YOUR OBJECTIVE: Take the listing and print it in full, exactly as given.

RECORDED DATA:
=-=-=
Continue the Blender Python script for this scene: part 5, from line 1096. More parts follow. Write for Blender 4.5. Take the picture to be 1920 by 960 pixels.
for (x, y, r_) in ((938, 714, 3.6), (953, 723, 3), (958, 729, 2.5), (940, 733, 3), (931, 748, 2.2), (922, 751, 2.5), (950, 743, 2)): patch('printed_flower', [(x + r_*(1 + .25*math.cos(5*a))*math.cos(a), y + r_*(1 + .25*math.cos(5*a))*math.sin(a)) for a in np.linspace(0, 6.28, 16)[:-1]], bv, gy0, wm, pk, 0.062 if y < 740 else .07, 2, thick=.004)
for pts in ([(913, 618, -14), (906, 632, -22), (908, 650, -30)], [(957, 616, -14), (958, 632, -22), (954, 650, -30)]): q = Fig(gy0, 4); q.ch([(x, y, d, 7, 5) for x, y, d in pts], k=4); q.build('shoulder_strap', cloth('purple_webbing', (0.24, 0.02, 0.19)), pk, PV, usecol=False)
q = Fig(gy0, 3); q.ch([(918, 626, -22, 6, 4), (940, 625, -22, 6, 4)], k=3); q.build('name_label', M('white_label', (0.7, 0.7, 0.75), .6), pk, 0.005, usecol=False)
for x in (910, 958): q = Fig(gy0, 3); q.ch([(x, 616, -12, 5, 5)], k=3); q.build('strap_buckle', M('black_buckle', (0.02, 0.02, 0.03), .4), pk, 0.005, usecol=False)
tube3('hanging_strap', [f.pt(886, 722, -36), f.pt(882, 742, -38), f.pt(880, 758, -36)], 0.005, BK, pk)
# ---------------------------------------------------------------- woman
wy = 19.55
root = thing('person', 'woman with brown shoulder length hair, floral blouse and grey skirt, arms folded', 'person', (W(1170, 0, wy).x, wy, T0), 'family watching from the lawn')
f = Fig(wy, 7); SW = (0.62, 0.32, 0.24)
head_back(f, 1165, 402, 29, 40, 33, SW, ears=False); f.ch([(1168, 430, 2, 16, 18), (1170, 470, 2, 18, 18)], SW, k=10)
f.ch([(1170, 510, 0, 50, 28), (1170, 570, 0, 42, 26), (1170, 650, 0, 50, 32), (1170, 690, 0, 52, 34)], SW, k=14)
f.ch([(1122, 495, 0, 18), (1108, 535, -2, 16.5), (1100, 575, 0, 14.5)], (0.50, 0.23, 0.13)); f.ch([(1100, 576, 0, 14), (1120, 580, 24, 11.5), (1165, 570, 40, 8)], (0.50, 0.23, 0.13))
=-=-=
TASK ANSWER:
Continue the Blender Python script for this scene: part 5, from line 1096. More parts follow. Write for Blender 4.5. Take the picture to be 1920 by 960 pixels.
for (x, y, r_) in ((938, 714, 3.6), (953, 723, 3), (958, 729, 2.5), (940, 733, 3), (931, 748, 2.2), (922, 751, 2.5), (950, 743, 2)): patch('printed_flower', [(x + r_*(1 + .25*math.cos(5*a))*math.cos(a), y + r_*(1 + .25*math.cos(5*a))*math.sin(a)) for a in np.linspace(0, 6.28, 16)[:-1]], bv, gy0, wm, pk, 0.062 if y < 740 else .07, 2, thick=.004)
for pts in ([(913, 618, -14), (906, 632, -22), (908, 650, -30)], [(957, 616, -14), (958, 632, -22), (954, 650, -30)]): q = Fig(gy0, 4); q.ch([(x, y, d, 7, 5) for x, y, d in pts], k=4); q.build('shoulder_strap', cloth('purple_webbing', (0.24, 0.02, 0.19)), pk, PV, usecol=False)
q = Fig(gy0, 3); q.ch([(918, 626, -22, 6, 4), (940, 625, -22, 6, 4)], k=3); q.build('name_label', M('white_label', (0.7, 0.7, 0.75), .6), pk, 0.005, usecol=False)
for x in (910, 958): q = Fig(gy0, 3); q.ch([(x, 616, -12, 5, 5)], k=3); q.build('strap_buckle', M('black_buckle', (0.02, 0.02, 0.03), .4), pk, 0.005, usecol=False)
tube3('hanging_strap', [f.pt(886, 722, -36), f.pt(882, 742, -38), f.pt(880, 758, -36)], 0.005, BK, pk)
# ---------------------------------------------------------------- woman
wy = 19.55
root = thing('person', 'woman with brown shoulder length hair, floral blouse and grey skirt, arms folded', 'person', (W(1170, 0, wy).x, wy, T0), 'family watching from the lawn')
f = Fig(wy, 7); SW = (0.62, 0.32, 0.24)
head_back(f, 1165, 402, 29, 40, 33, SW, ears=False); f.ch([(1168, 430, 2, 16, 18), (1170, 470, 2, 18, 18)], SW, k=10)
f.ch([(1170, 510, 0, 50, 28), (1170, 570, 0, 42, 26), (1170, 650, 0, 50, 32), (1170, 690, 0, 52, 34)], SW, k=14)
f.ch([(1122, 495, 0, 18), (1108, 535, -2, 16.5), (1100, 575, 0, 14.5)], (0.50, 0.23, 0.13)); f.ch([(1100, 576, 0, 14), (1120, 580, 24, 11.5), (1165, 570, 40, 8)], (0.50, 0.23, 0.13))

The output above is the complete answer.